:: Task prompt ::
Write out exactly, please, every line from the beginning of the entries to the line holding "so.location = (-1, -4, 5)", and no pictures.

### Given records ###

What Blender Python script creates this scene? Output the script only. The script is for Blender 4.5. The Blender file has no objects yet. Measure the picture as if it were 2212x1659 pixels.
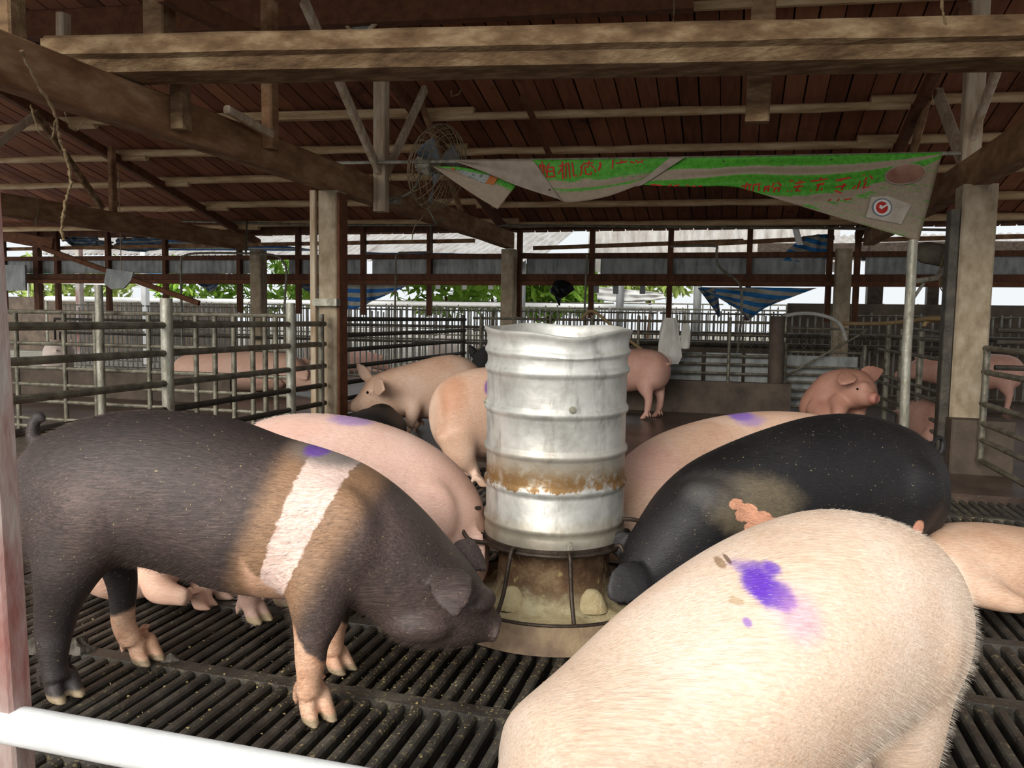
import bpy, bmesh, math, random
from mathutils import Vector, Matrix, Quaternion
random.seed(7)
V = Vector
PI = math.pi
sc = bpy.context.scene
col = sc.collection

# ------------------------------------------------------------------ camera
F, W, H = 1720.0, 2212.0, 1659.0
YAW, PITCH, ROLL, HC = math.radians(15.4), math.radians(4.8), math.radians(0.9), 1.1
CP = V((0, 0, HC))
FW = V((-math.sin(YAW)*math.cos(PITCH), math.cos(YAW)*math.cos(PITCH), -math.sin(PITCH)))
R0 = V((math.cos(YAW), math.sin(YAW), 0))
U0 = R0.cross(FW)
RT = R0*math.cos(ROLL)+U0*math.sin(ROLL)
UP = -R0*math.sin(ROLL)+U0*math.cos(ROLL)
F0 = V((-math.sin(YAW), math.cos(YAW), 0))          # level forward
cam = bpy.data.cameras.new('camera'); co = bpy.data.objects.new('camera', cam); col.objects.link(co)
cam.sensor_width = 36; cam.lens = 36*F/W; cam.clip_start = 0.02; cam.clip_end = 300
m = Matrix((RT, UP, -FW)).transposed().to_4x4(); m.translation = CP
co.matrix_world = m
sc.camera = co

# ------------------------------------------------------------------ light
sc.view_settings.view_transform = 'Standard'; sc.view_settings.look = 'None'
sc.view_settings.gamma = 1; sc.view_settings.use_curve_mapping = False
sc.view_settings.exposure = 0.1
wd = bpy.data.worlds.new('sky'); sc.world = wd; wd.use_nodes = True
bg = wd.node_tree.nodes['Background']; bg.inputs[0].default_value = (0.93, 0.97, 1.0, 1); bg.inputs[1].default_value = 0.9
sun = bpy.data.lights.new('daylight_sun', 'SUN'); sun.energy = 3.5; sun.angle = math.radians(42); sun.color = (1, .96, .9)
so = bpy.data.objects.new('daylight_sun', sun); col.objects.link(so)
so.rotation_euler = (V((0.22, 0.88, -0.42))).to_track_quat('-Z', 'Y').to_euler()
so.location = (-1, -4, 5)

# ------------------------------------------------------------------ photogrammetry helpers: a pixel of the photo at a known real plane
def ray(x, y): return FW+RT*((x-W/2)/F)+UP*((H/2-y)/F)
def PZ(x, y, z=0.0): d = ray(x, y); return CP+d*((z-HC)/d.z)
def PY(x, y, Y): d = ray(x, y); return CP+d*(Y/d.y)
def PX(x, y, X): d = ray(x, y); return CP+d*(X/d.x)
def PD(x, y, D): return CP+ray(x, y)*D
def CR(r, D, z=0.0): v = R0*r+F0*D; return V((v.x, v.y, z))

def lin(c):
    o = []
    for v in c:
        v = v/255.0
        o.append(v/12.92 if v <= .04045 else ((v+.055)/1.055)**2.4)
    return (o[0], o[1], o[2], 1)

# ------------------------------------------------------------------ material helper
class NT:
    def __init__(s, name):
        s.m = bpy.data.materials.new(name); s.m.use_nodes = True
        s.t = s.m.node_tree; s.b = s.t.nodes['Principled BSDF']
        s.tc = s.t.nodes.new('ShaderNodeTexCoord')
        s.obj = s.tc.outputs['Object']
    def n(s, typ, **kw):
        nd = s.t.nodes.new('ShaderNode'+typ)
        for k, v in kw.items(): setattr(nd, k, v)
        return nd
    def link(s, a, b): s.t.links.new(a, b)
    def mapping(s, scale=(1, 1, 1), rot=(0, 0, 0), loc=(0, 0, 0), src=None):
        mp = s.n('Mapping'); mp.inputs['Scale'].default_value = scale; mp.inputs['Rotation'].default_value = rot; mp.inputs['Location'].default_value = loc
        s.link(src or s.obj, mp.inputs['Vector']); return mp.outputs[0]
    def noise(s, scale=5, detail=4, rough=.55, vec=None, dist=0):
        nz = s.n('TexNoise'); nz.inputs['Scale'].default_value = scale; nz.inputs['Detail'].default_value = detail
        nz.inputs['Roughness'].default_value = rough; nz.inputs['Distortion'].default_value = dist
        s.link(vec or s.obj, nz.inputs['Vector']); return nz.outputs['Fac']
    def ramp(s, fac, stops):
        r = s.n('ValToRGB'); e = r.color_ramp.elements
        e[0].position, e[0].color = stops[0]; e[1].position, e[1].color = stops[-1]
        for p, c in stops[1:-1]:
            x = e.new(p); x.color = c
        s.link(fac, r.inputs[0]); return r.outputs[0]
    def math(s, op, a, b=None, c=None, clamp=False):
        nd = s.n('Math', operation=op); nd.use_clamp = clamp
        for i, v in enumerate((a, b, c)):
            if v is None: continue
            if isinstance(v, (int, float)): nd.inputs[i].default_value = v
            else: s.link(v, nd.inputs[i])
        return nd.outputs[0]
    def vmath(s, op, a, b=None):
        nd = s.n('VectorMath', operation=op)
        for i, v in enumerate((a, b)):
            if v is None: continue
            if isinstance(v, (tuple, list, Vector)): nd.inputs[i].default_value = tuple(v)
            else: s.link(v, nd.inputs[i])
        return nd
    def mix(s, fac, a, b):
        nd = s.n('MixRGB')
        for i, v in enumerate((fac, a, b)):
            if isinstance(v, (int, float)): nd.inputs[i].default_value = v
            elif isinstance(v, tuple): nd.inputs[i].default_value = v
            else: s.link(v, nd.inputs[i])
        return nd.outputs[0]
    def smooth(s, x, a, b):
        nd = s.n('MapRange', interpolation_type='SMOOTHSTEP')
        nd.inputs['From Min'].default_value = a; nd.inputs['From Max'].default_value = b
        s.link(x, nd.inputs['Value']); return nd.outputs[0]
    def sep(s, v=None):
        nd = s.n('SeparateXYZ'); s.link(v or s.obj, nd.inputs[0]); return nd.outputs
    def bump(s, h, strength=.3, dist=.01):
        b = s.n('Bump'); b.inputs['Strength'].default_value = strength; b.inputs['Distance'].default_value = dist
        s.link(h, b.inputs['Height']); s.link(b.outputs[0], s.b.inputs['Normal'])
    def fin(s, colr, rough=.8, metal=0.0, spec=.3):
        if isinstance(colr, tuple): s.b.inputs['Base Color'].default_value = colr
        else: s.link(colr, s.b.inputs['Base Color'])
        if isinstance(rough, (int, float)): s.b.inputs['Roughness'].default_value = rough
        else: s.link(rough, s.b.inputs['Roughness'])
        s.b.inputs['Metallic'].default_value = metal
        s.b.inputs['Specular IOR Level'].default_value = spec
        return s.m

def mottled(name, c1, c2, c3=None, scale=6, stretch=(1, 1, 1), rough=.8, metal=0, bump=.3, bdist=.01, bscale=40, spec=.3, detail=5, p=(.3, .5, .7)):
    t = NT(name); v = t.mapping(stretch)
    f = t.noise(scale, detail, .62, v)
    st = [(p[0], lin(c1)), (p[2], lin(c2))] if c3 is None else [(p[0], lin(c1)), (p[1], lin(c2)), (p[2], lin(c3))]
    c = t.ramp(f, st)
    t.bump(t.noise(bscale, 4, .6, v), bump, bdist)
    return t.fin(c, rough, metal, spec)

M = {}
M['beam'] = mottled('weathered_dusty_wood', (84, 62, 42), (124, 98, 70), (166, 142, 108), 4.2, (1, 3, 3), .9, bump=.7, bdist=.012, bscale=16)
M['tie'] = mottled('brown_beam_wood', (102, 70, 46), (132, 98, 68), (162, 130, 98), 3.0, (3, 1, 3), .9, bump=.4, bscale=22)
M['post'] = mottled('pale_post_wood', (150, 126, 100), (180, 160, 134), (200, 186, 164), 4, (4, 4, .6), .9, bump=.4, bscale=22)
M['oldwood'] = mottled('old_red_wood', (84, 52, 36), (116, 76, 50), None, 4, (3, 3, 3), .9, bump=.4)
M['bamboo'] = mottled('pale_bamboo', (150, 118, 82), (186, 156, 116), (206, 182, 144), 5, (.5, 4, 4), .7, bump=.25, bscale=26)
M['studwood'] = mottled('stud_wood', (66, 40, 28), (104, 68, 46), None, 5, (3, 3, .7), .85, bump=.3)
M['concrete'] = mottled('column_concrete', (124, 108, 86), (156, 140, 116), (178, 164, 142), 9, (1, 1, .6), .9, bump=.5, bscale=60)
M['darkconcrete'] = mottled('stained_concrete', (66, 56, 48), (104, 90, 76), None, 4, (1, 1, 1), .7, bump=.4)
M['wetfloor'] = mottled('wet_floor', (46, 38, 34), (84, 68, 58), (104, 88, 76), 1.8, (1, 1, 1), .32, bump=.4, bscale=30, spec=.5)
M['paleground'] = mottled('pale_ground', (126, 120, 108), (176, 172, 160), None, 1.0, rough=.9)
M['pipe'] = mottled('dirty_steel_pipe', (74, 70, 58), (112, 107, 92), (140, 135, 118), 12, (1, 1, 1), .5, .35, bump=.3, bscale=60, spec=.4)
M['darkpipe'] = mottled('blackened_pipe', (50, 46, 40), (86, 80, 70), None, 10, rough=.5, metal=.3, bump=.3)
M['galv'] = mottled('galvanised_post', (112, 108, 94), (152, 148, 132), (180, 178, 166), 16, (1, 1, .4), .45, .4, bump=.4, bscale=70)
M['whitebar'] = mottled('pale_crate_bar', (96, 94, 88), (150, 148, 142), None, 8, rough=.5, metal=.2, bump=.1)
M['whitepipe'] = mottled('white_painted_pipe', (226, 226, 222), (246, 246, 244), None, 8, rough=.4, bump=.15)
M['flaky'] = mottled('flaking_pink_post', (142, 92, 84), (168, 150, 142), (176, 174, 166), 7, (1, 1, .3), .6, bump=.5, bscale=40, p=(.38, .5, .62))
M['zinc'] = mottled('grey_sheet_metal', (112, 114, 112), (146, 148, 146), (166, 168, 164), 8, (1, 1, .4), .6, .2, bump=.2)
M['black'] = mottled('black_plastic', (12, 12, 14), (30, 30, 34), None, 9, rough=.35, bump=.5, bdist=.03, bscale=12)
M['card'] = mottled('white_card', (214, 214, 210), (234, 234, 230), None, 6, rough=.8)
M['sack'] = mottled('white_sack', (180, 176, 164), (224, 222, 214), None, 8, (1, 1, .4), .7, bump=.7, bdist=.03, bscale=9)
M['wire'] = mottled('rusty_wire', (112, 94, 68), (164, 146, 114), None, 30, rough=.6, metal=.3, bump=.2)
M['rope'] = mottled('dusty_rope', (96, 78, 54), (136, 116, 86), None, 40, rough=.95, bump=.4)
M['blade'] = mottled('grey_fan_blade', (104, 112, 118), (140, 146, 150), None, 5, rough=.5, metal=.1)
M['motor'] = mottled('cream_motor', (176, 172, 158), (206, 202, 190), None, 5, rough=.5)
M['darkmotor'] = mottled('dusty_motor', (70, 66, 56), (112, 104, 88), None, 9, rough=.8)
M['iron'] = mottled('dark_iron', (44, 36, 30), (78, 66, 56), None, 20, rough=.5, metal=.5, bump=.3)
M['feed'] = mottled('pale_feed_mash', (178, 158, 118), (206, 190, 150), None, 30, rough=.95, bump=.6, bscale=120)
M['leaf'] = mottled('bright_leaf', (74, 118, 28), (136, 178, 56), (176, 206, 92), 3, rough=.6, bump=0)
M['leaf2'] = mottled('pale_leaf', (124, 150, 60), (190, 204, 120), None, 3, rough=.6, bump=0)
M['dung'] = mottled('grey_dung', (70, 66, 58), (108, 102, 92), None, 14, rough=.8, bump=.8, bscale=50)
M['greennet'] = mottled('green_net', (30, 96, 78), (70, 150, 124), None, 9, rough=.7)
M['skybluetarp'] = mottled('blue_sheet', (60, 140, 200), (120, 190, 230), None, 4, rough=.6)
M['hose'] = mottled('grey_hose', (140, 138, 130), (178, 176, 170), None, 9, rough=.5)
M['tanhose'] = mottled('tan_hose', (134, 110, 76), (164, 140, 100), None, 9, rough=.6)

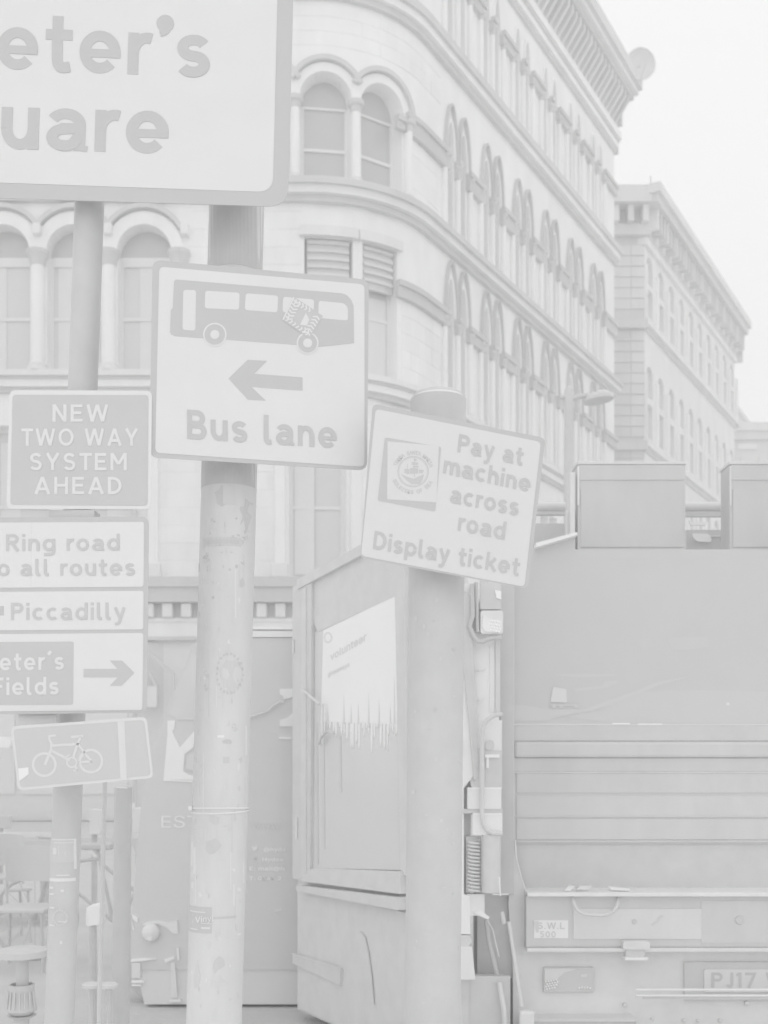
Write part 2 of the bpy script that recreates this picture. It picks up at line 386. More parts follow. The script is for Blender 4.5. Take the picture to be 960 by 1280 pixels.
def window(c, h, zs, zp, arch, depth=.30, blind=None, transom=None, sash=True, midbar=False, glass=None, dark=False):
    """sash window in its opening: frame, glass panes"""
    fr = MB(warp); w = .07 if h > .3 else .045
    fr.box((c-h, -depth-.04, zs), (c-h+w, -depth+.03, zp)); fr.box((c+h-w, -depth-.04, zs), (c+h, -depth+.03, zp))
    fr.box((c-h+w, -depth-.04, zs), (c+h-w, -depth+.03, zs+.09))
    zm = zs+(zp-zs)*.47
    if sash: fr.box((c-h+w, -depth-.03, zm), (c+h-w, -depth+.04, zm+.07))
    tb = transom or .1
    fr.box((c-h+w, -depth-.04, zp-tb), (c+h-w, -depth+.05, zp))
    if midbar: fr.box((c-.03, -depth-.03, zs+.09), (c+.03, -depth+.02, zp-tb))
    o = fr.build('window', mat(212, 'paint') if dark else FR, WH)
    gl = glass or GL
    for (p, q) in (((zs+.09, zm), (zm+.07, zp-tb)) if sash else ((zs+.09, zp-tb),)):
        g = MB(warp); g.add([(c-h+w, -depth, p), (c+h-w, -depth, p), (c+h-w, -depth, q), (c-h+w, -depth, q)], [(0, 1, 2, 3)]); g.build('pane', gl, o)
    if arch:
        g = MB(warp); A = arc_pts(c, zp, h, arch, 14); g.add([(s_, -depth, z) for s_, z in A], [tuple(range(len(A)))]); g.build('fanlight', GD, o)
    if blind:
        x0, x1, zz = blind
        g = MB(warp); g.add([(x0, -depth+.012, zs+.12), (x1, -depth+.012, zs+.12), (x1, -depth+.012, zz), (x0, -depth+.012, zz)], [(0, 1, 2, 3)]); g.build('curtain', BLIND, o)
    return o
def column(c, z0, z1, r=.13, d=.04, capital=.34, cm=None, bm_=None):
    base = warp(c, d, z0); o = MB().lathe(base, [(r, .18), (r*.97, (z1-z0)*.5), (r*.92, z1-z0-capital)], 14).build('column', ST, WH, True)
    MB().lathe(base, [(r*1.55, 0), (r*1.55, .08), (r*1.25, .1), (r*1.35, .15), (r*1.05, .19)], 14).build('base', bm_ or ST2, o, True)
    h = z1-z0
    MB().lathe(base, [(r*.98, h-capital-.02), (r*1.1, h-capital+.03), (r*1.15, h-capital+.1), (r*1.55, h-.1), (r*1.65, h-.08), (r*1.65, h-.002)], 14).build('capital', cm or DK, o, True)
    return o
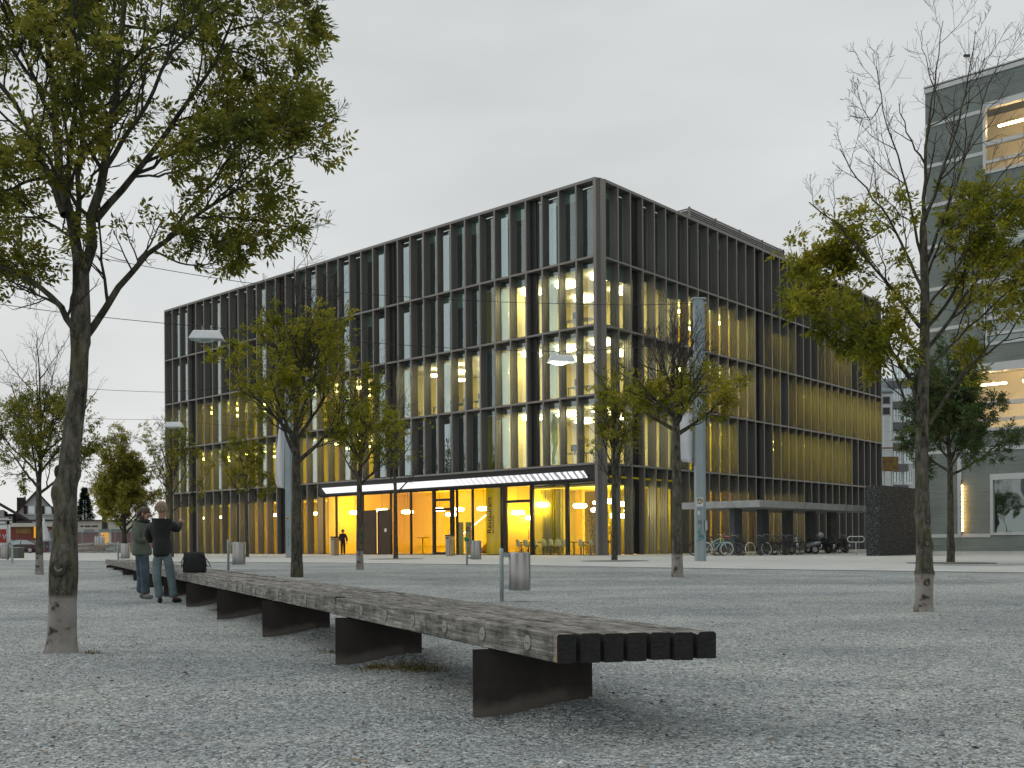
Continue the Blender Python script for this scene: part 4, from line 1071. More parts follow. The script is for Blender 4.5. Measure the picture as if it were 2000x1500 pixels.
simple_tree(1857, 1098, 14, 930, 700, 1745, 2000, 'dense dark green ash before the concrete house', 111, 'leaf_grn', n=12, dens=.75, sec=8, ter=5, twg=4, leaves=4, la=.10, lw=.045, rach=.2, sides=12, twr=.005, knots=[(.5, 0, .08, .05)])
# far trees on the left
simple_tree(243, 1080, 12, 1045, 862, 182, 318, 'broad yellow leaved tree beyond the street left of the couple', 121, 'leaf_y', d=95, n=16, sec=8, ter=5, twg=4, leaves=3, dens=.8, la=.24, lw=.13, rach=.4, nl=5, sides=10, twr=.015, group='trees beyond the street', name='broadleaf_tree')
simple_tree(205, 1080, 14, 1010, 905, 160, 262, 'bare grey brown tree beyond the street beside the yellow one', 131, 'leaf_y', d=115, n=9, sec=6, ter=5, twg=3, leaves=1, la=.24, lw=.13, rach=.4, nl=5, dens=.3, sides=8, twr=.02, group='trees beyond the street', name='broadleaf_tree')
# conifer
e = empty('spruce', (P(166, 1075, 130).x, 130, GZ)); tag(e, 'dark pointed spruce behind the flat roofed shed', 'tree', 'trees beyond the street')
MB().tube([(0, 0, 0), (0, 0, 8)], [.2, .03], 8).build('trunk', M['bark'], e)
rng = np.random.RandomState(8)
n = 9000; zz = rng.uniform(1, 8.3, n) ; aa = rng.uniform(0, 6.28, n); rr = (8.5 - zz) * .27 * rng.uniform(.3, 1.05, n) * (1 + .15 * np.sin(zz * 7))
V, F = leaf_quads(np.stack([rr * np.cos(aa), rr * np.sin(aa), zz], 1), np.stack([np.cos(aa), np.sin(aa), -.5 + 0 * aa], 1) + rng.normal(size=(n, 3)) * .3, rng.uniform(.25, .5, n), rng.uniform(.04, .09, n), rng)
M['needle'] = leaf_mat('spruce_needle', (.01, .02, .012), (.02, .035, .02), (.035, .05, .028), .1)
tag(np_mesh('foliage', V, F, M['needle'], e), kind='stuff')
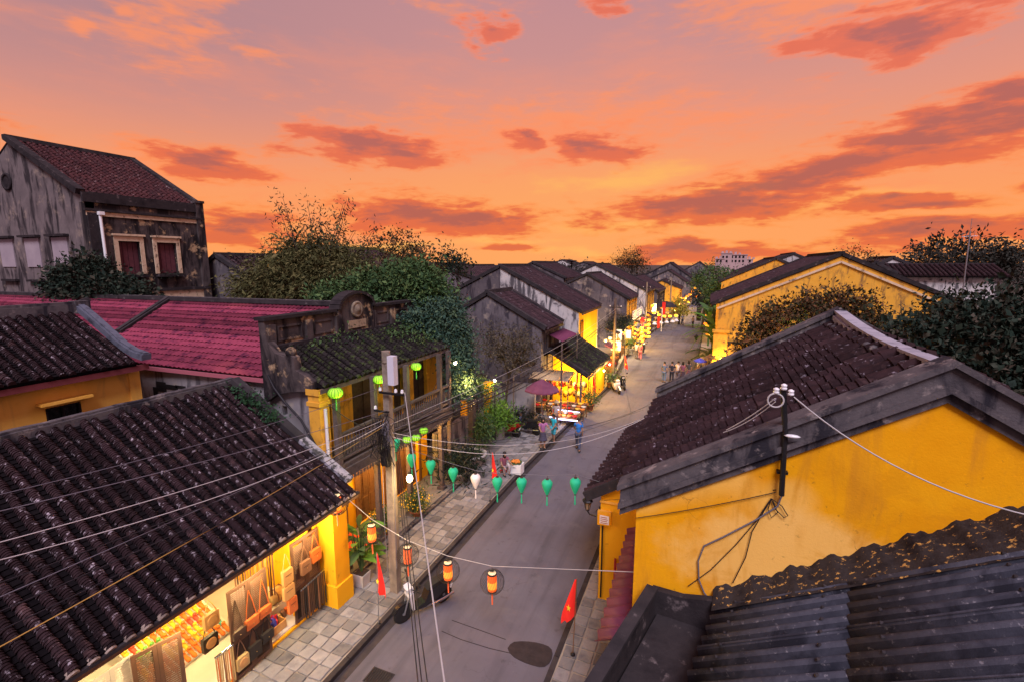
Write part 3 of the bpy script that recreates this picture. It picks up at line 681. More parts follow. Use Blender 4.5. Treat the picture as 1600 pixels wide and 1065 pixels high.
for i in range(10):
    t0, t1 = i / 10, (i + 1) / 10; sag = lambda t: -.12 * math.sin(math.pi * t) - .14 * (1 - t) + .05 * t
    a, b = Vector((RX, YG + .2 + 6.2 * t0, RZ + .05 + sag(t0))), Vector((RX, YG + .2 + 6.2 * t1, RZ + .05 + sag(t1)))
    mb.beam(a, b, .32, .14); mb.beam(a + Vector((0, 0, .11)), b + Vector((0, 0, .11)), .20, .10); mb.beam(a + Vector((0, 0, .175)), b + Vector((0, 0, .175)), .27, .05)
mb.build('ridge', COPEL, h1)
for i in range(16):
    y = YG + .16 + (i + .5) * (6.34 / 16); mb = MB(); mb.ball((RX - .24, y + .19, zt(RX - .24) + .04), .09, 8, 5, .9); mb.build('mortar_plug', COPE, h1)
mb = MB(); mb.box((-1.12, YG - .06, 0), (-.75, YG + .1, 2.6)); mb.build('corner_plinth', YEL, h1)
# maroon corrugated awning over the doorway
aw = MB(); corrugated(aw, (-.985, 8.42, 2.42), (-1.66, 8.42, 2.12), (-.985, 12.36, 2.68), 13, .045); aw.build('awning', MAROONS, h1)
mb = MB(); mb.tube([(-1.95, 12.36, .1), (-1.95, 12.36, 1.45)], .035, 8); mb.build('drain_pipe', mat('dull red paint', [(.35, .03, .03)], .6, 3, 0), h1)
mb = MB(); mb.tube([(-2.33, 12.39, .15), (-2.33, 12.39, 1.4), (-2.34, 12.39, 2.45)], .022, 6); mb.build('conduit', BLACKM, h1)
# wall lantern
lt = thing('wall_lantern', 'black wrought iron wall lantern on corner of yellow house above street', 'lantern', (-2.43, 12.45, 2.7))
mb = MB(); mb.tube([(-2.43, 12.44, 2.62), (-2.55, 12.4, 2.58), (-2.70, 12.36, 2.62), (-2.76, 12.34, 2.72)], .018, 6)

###

:: Task response ::
What Blender Python script creates this scene? Output the script only. The script is for Blender 4.5. The Blender file has no objects yet. Measure the picture as if it were 2212x1659 pixels.
import bpy, bmesh, math, random
from mathutils import Vector, Matrix, Quaternion
random.seed(7)
V = Vector
PI = math.pi
sc = bpy.context.scene
col = sc.collection

# ------------------------------------------------------------------ camera
F, W, H = 1720.0, 2212.0, 1659.0
YAW, PITCH, ROLL, HC = math.radians(15.4), math.radians(4.8), math.radians(0.9), 1.1
CP = V((0, 0, HC))
FW = V((-math.sin(YAW)*math.cos(PITCH), math.cos(YAW)*math.cos(PITCH), -math.sin(PITCH)))
R0 = V((math.cos(YAW), math.sin(YAW), 0))
U0 = R0.cross(FW)
RT = R0*math.cos(ROLL)+U0*math.sin(ROLL)
UP = -R0*math.sin(ROLL)+U0*math.cos(ROLL)
F0 = V((-math.sin(YAW), math.cos(YAW), 0))          # level forward
cam = bpy.data.cameras.new('camera'); co = bpy.data.objects.new('camera', cam); col.objects.link(co)
cam.sensor_width = 36; cam.lens = 36*F/W; cam.clip_start = 0.02; cam.clip_end = 300
m = Matrix((RT, UP, -FW)).transposed().to_4x4(); m.translation = CP
co.matrix_world = m
sc.camera = co

# ------------------------------------------------------------------ light
sc.view_settings.view_transform = 'Standard'; sc.view_settings.look = 'None'
sc.view_settings.gamma = 1; sc.view_settings.use_curve_mapping = False
sc.view_settings.exposure = 0.1
wd = bpy.data.worlds.new('sky'); sc.world = wd; wd.use_nodes = True
bg = wd.node_tree.nodes['Background']; bg.inputs[0].default_value = (0.93, 0.97, 1.0, 1); bg.inputs[1].default_value = 0.9
sun = bpy.data.lights.new('daylight_sun', 'SUN'); sun.energy = 3.5; sun.angle = math.radians(42); sun.color = (1, .96, .9)
so = bpy.data.objects.new('daylight_sun', sun); col.objects.link(so)
so.rotation_euler = (V((0.22, 0.88, -0.42))).to_track_quat('-Z', 'Y').to_euler()
so.location = (-1, -4, 5)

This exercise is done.